Print exactly the lines below between the line containing "What Blender Python" and the line containing "CEIL = 2.937", counting both of those lines. Leave pictures out.

## Dataset content
---

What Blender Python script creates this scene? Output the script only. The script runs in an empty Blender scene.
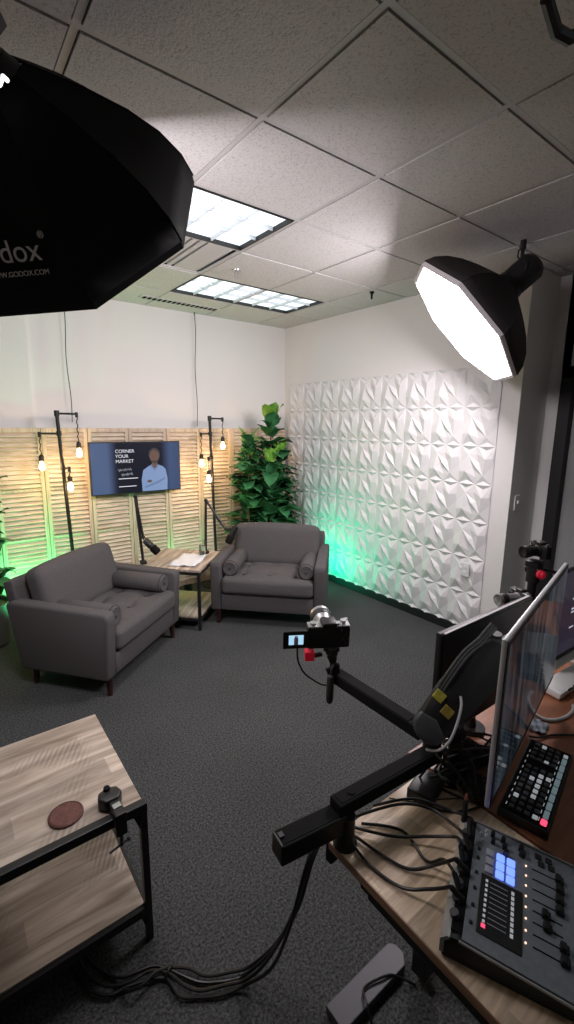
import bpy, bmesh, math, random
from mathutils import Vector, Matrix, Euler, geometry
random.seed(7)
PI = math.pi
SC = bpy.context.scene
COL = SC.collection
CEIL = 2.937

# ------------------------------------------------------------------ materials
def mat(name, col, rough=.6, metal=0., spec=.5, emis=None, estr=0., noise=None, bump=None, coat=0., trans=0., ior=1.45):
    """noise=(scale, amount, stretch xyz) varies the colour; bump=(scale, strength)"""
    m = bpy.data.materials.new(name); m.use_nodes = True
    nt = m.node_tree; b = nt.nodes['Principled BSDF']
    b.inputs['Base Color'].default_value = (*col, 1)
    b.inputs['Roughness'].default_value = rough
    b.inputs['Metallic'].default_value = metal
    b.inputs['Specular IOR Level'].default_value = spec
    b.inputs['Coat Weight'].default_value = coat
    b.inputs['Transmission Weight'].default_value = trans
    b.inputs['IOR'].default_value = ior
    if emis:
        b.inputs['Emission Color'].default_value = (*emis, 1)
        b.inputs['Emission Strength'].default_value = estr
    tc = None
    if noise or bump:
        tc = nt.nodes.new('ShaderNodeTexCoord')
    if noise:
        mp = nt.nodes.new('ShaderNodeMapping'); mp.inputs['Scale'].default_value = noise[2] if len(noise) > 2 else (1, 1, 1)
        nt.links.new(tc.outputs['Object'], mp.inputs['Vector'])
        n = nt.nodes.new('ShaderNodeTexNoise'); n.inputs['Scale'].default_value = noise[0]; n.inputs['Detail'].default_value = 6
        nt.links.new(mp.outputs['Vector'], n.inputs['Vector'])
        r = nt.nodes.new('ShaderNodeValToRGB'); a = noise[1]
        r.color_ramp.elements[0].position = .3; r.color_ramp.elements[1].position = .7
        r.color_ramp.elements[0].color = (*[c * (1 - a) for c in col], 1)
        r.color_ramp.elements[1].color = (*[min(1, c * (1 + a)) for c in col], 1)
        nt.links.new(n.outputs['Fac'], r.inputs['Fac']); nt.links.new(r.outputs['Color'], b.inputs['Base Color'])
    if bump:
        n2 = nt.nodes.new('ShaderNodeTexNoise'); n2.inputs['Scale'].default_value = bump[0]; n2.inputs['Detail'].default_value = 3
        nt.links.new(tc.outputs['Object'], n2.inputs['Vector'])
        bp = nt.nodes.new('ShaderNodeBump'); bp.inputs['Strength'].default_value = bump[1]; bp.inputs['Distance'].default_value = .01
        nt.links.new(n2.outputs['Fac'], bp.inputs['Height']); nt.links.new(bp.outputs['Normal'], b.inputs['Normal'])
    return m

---

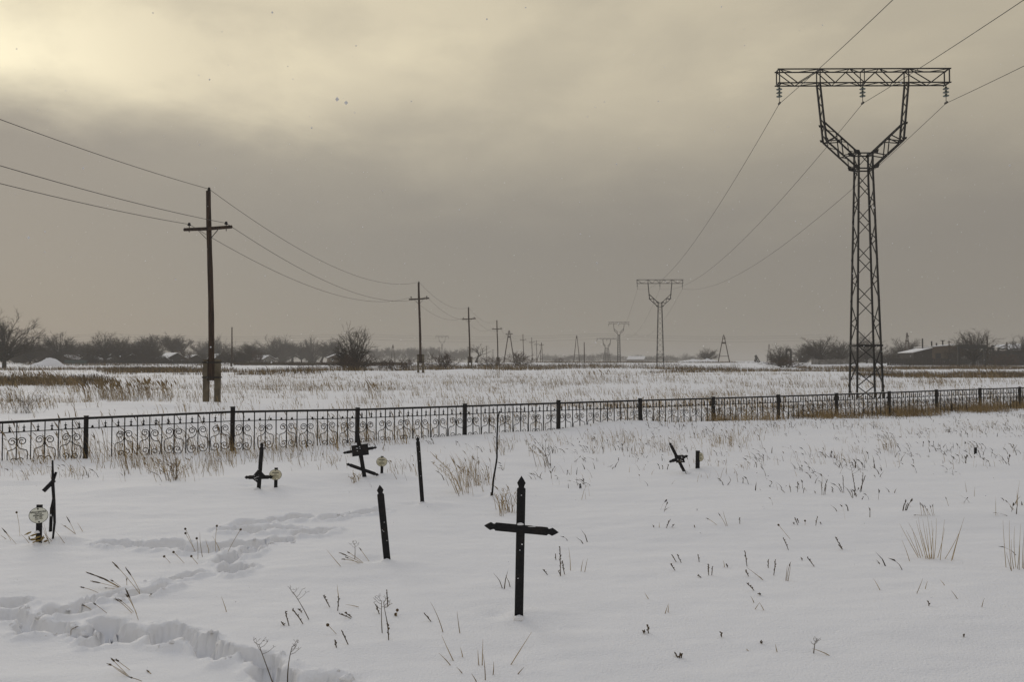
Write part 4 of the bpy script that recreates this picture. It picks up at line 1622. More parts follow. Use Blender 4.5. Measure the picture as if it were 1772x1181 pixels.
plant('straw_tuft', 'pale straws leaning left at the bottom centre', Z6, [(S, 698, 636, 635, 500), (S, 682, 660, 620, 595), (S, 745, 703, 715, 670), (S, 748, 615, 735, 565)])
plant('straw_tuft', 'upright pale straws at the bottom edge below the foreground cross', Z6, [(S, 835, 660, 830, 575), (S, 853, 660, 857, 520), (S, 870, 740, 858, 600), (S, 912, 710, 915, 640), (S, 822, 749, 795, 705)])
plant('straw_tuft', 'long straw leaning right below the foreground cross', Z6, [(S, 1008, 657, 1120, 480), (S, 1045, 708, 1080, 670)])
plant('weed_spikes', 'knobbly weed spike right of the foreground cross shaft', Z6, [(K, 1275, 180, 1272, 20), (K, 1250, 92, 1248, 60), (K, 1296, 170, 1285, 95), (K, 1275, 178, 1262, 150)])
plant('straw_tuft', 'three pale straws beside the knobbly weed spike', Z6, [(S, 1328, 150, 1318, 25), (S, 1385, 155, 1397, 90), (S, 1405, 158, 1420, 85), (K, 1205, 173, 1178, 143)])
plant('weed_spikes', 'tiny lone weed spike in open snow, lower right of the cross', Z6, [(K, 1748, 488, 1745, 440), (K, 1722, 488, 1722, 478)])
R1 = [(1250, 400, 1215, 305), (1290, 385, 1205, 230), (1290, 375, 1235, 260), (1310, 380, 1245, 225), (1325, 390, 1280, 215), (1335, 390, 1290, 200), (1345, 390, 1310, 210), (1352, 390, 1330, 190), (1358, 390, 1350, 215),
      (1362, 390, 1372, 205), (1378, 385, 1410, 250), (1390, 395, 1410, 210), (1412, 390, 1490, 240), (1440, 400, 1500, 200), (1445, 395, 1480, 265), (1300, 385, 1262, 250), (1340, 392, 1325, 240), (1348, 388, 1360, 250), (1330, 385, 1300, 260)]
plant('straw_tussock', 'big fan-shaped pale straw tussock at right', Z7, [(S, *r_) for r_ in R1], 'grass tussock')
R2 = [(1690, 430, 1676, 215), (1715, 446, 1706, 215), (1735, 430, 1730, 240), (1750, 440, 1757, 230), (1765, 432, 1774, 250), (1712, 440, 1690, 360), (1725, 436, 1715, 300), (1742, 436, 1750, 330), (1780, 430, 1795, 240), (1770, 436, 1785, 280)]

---

## Response to the task
What Blender Python script creates this scene? Output the script only. The script runs in an empty Blender scene.
import bpy, bmesh, math, random
from mathutils import Vector, Matrix, Euler, geometry
random.seed(7)
PI = math.pi
SC = bpy.context.scene
COL = SC.collection
CEIL = 2.937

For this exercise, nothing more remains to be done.